Weekly Reads: The Dark Wife

Photo Credit: Sam Evergreen

Content Warnings: Sexual Assault, Abuse

As a kid, the story of Persephone, Goddess of Spring, and Hades, King of the Underworld, was one of my favorites. There are many variations, but the most commonly told is where Hades kidnaps Persephone from her home with her mother, Demeter, Goddess of the Harvest, to be his wife in the Underworld. Distraught at losing her daughter, Demeter neglects her duties to humanity’s crops to search for her, bringing the first winter to earth. Persephone is ready to return to her mother, but she has eaten the food of the Underworld, tying her to the Underworld forever. It is therefore negotiated that, as she only ate six pomegranate seeds, she stays six months with Hades and six months with her mother, thereby creating the four seasons.

However, many scholars believe Persephone was not taken against her will, and her “kidnapping” is merely a mistranslation of the Spartan tradition of “carrying off” a bride. Many writers have run with this concept, rewriting the Hades and Persephone myth as lovers against adversity. Some went as far as to say Persephone was held hostage by a manipulative mother and escaped her through Hades. Some say Persephone ate the pomegranate seeds knowing she couldn’t leave and was neither forced to nor did she eat them by accident.

Seeing all the versions of the story over the years has been very intriguing.
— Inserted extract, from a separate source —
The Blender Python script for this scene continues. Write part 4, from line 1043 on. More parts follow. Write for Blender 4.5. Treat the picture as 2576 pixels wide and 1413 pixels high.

As much as I love their story, they are a heterosexual couple, so I never imagined there would be a lesbian rendition of the myth. I was very wrong. S.E. Diemer did a beautiful lesbian retelling of Hades and Persephone in her novella, “The Dark Wife,” where Hades is a woman.

Persephone simultaneously lives in paradise and prison. As she and her mother, Demeter, dwell on earth under the oppressive eyes of Zeus, Persephone wants nothing more than to escape. When she travels to Olympus to meet her father for the first time, she might have found her way out, for she meets Hades, Lord of the Dead.

Hades, however, isn’t a lord at all; she is a beautiful woman, referred to as “lord” by Zeus as a mockery of her lesbianism. Hades offers Persephone a place in her kingdom, where Zeus cannot touch her, and Persephone, enraptured by Hades’ kindness and beauty, agrees. The two begin to fall in love, but at the cost of the world above; to bargain with Hades for Persephone’s return, Zeus forces Demeter to freeze the earth, killing crops and humans alike. Persephone wants nothing more than to remain in the Underworld with her lover and stay far from her father, but is there a way to appease both?

“The Dark Wife” is, by far, my favorite retelling of the Hades and Persephone myth. Not only does it handle trauma, loss, parental abuse and assault in a visceral, somewhat realistic way, it also captures the love between Hades and Persephone so beautifully. I thoroughly recommend this book to women who love women and also fans of Greek mythology.